What the task requires
Only the lines from the start of the data through the line with "COL = sc.collection" belong in the copy. Restate them word for word, minus the pictures.

Provided material

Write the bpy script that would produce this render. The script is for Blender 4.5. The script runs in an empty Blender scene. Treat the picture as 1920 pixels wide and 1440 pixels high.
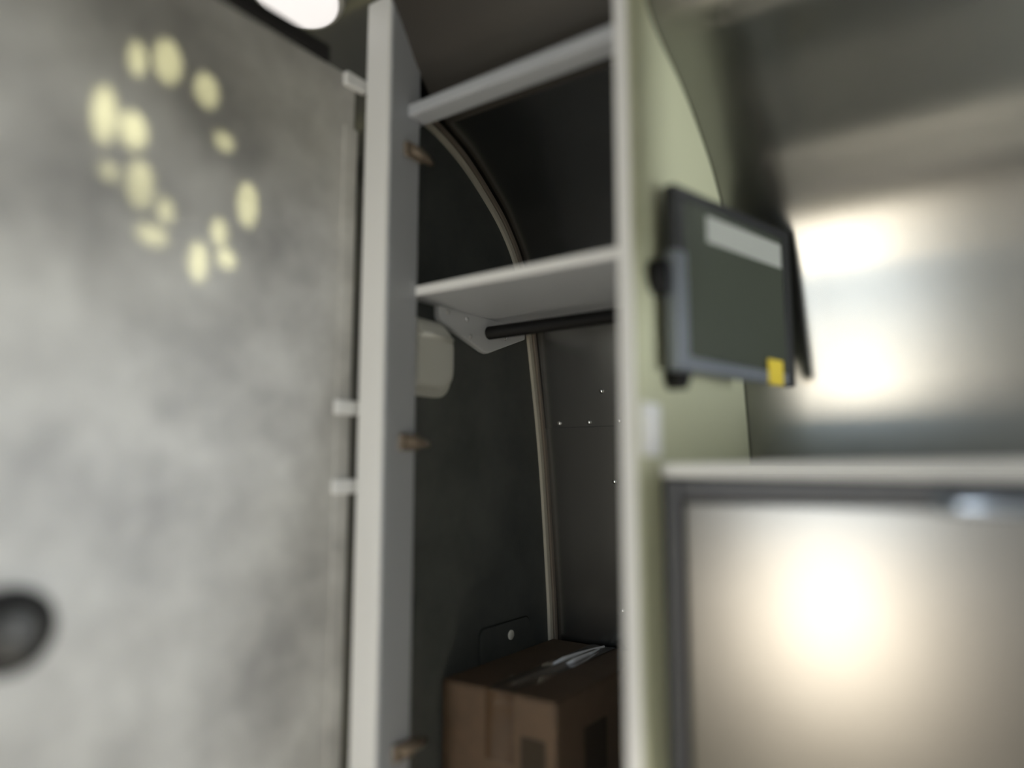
import bpy, bmesh, math, random
from mathutils import Vector, Matrix
from mathutils.geometry import tessellate_polygon

# ------------------------------------------------------------------ frame of reference
# Layout is measured in "units" of 0.75 m with the camera at the origin:
# X runs along the trailer, Y across it (towards the wardrobe's back), Z up.
S = 0.75
EYE = 1.25                      # eye height above the floor in metres
FLOOR = -EYE / S                # floor in units
def W(x, y, z): return Vector((x * S, y * S, z * S + EYE))

sc = bpy.context.scene
COL = sc.collection

# ------------------------------------------------------------------ camera
F_PX = 1335.0
YAW = math.radians(35.15)
PITCH = math.atan(160.0 / F_PX)
cam_d = bpy.data.cameras.new('camera')
cam = bpy.data.objects.new('camera', cam_d); COL.objects.link(cam)
cam.location = (0, 0, EYE)
cam.rotation_euler = (math.pi / 2 + PITCH, 0, YAW)
cam_d.sensor_width = 36.0
cam_d.lens = F_PX / 1920.0 * 36.0
cam_d.clip_start = 0.01
cam_d.dof.use_dof = True
cam_d.dof.focus_distance = 1.74 * S
cam_d.dof.aperture_fstop = (cam_d.lens / 1000.0) / (0.070 * S)
sc.camera = cam

# ------------------------------------------------------------------ world: sky above, sunlit ground below
wd = bpy.data.worlds.new('daylight'); sc.world = wd; wd.use_nodes = True
nt = wd.node_tree; nt.nodes.clear()
out = nt.nodes.new('ShaderNodeOutputWorld'); bg = nt.nodes.new('ShaderNodeBackground')
tc = nt.nodes.new('ShaderNodeTexCoord'); sx = nt.nodes.new('ShaderNodeSeparateXYZ')
rp = nt.nodes.new('ShaderNodeValToRGB'); mr = nt.nodes.new('ShaderNodeMapRange')
nt.links.new(tc.outputs['Generated'], sx.inputs[0])
mr.inputs['From Min'].default_value = -1; mr.inputs['From Max'].default_value = 1
nt.links.new(sx.outputs['Z'], mr.inputs['Value']); nt.links.new(mr.outputs[0], rp.inputs[0])
e = rp.color_ramp.elements
e[0].position = 0.0; e[0].color = (0.50, 0.42, 0.30, 1)
e[1].position = 1.0; e[1].color = (0.45, 0.60, 0.95, 1)
for p, c in ((0.47, (0.95, 0.80, 0.55, 1)), (0.50, (0.55, 0.62, 0.45, 1)), (0.56, (0.62, 0.75, 1.0, 1))):
    n = e.new(p); n.color = c
nt.links.new(rp.outputs[0], bg.inputs['Color']); bg.inputs['Strength'].default_value = 0.8
nt.links.new(bg.outputs[0], out.inputs['Surface'])

# ------------------------------------------------------------------ sun (falls through the unseen roof vent)
SUN_DIR = Vector((-0.695, 0.47, -0.45))
sd = bpy.data.lights.new('sun', 'SUN'); sd.energy = 4.2; sd.color = (1.0, 0.96, 0.52); sd.angle = math.radians(0.6)
so = bpy.data.objects.new('sun', sd); COL.objects.link(so)
so.rotation_euler = SUN_DIR.to_track_quat('-Z', 'Y').to_euler(); so.location = (2, -2, 5)

# ------------------------------------------------------------------ daylight standing in the openings
def area(name, c, size, aim, power, color, spread=180):
    d = bpy.data.lights.new(name, 'AREA'); d.shape = 'RECTANGLE'; d.size = size[0] * S; d.size_y = size[1] * S
    d.energy = power; d.color = color; d.spread = math.radians(spread)
    o = bpy.data.objects.new(name, d); COL.objects.link(o); o.location = W(*c)
    o.rotation_euler = Vector(aim).to_track_quat('-Z', 'Z').to_euler()
    return o
area('entry_ground_light', (-0.80, -1.63, -0.72), (0.58, 0.62), (0, 1, 0), 8.2, (1.0, 0.90, 0.74))
area('entry_sky_light', (-0.75, -1.63, -0.08), (0.66, 0.62), (0, 1, 0), 3.0, (0.66, 0.84, 1.0))
area('kitchen_window_light', (1.42, 1.47, -0.10), (0.95, 0.42), (-1.0, -1, 0.0), 37.0, (0.94, 0.975, 1.0))
area('aisle_window_light', (1.02, -1.52, 0.16), (1.10, 0.56), (-0.2, 1, 0.0), 1.7, (0.95, 0.98, 1.0))

FILL_LAMP_AT = (-0.12, 0.58)          # added lamp over the aisle, out of view, brightens the floor
lo = area('floor_fill_light', (FILL_LAMP_AT[0], FILL_LAMP_AT[1], 1.000), (0.16, 0.16), (0, 0, -1), 14.0, (1.0, 0.95, 0.86), 42)
lo.data.shape = 'DISK'

# ------------------------------------------------------------------ exposure / colour
vs = sc.view_settings
vs.view_transform = 'Standard'; vs.look = 'None'; vs.gamma = 1.0; vs.use_curve_mapping = False
vs.exposure = 0.22
sc.cycles.max_bounces = 10
sc.cycles.sample_clamp_indirect = 4.0
sc.cycles.use_denoising = True

# ================================================================== materials
def mat(name, color, rough=0.5, metal=0.0, color2=None, scale=8.0, detail=6.0, bump=0.0, bscale=200.0,
        emit=None, estr=0.0, spec=0.5, trans=0.0, coat=0.0, aniso=None, contrast=(0.35, 0.68)):
    m = bpy.data.materials.new(name); m.use_nodes = True
    t = m.node_tree; b = t.nodes['Principled BSDF']
    b.inputs['Base Color'].default_value = (*color, 1); b.inputs['Roughness'].default_value = rough
    b.inputs['Metallic'].default_value = metal; b.inputs['Specular IOR Level'].default_value = spec
    b.inputs['Transmission Weight'].default_value = trans; b.inputs['Coat Weight'].default_value = coat
    co = t.nodes.new('ShaderNodeTexCoord')
    if color2:
        n = t.nodes.new('ShaderNodeTexNoise'); n.inputs['Scale'].default_value = scale; n.inputs['Detail'].default_value = detail
        n.inputs['Roughness'].default_value = 0.6
        r = t.nodes.new('ShaderNodeValToRGB')
        r.color_ramp.elements[0].position = contrast[0]; r.color_ramp.elements[1].position = contrast[1]
        r.color_ramp.elements[0].color = (*color, 1); r.color_ramp.elements[1].color = (*color2, 1)
        t.links.new(co.outputs['Object'], n.inputs['Vector']); t.links.new(n.outputs['Fac'], r.inputs[0])
        t.links.new(r.outputs[0], b.inputs['Base Color'])
    if bump:
        n = t.nodes.new('ShaderNodeTexNoise'); n.inputs['Scale'].default_value = bscale; n.inputs['Detail'].default_value = 3
        bp = t.nodes.new('ShaderNodeBump'); bp.inputs['Strength'].default_value = bump; bp.inputs['Distance'].default_value = 0.002
        t.links.new(co.outputs['Object'], n.inputs['Vector']); t.links.new(n.outputs['Fac'], bp.inputs['Height'])
        t.links.new(bp.outputs[0], b.inputs['Normal'])
    if emit:
        b.inputs['Emission Color'].default_value = (*emit, 1); b.inputs['Emission Strength'].default_value = estr
    return m

M = {}
M['alu'] = mat('brushed_aluminium', (0.275, 0.275, 0.265), 0.27, 1.0, (0.315, 0.315, 0.305), 3.0)
M['alu_dull'] = mat('dull_aluminium', (0.42, 0.42, 0.41), 0.42, 1.0, (0.46, 0.46, 0.45), 3.0)
M['stone'] = mat('pale_stone_laminate', (0.32, 0.315, 0.30), 0.45, 0, (0.66, 0.65, 0.61), 6.0, 7, 0.15, 300)
M['charcoal'] = mat('charcoal_stone_laminate', (0.045, 0.051, 0.049), 0.6, 0, (0.095, 0.102, 0.095), 9.0, 9, 0.25, 500, contrast=(0.3, 0.8))
M['white'] = mat('white_laminate', (0.86, 0.86, 0.85), 0.35)
M['sage'] = mat('pale_sage_green', (0.53, 0.54, 0.37), 0.4)
M['grey_white'] = mat('pale_grey_laminate_and_shade', (0.47, 0.49, 0.52), 0.4)  # also paints the shade on the stile's inner side
M['bracket'] = mat('white_painted_board', (0.74, 0.75, 0.76), 0.4)
M['trim'] = mat('beige_trim', (0.62, 0.58, 0.48), 0.45)
M['trim_brown'] = mat('taupe_trim', (0.24, 0.20, 0.16), 0.4)
M['black'] = mat('black_plastic', (0.004, 0.004, 0.004), 0.5, spec=0.2)
M['seal'] = mat('black_rubber', (0.006, 0.006, 0.006), 0.7)
M['dark_grey'] = mat('dark_grey_paint', (0.055, 0.058, 0.068), 0.4)
M['steel'] = mat('brushed_steel', (0.215, 0.208, 0.198), 0.28, 1.0, (0.245, 0.238, 0.228), 4.0)
M['chrome'] = mat('dark_chrome', (0.30, 0.36, 0.46), 0.15, 1.0)
M['rivet'] = mat('rivet_aluminium', (0.85, 0.85, 0.85), 0.22, 1.0)
M['plastic'] = mat('ivory_plastic', (0.70, 0.70, 0.64), 0.30)
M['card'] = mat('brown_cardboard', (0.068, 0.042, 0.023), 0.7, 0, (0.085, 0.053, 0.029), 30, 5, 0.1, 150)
M['print'] = mat('dark_print', (0.036, 0.028, 0.020), 0.7, spec=0.1)
M['hinge'] = mat('bronzed_hinge_metal', (0.20, 0.16, 0.12), 0.4, 0.3)
M['screen'] = mat('dark_screen_glass', (0.046, 0.054, 0.040), 0.2)
M['bezel'] = mat('grey_bezel', (0.20, 0.22, 0.25), 0.3, 0.5)
M['frame_black'] = mat('black_frame', (0.012, 0.013, 0.014), 0.35)
M['screen_glare'] = mat('painted_screen_glare', (0.33, 0.34, 0.31), 0.45)  # window reflection on the screen, painted as a pale colour
M['yellow'] = mat('yellow_sticker', (0.62, 0.47, 0.03), 0.5)
M['lamp'] = mat('lamp_diffuser', (0.85, 0.85, 0.85), 0.4, emit=(1.0, 0.95, 0.92), estr=0.75)
M['lamp_rim'] = mat('lamp_rim_white', (0.8, 0.8, 0.78), 0.4)
M['vinyl'] = mat('grey_vinyl_floor', (0.64, 0.60, 0.53), 0.5, 0, (0.70, 0.66, 0.58), 6)
M['latch_grey'] = mat('latch_grey', (0.035, 0.036, 0.035), 0.5)
M['dark_reflection'] = mat('painted_dark_reflection', (0.045, 0.041, 0.036), 0.3)
M['liner'] = mat('pale_wall_liner', (0.42, 0.42, 0.40), 0.6)
# clear packing tape: glossy clear film
tm = bpy.data.materials.new('clear_tape'); tm.use_nodes = True
b = tm.node_tree.nodes['Principled BSDF']
b.inputs['Base Color'].default_value = (0.075, 0.048, 0.028, 1); b.inputs['Roughness'].default_value = 0.09
b.inputs['Coat Weight'].default_value = 1.0; b.inputs['Coat Roughness'].default_value = 0.06
M['tape'] = tm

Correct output
Write the bpy script that would produce this render. The script is for Blender 4.5. The script runs in an empty Blender scene. Treat the picture as 1920 pixels wide and 1440 pixels high.
import bpy, bmesh, math, random
from mathutils import Vector, Matrix
from mathutils.geometry import tessellate_polygon

# ------------------------------------------------------------------ frame of reference
# Layout is measured in "units" of 0.75 m with the camera at the origin:
# X runs along the trailer, Y across it (towards the wardrobe's back), Z up.
S = 0.75
EYE = 1.25                      # eye height above the floor in metres
FLOOR = -EYE / S                # floor in units
def W(x, y, z): return Vector((x * S, y * S, z * S + EYE))

sc = bpy.context.scene
COL = sc.collection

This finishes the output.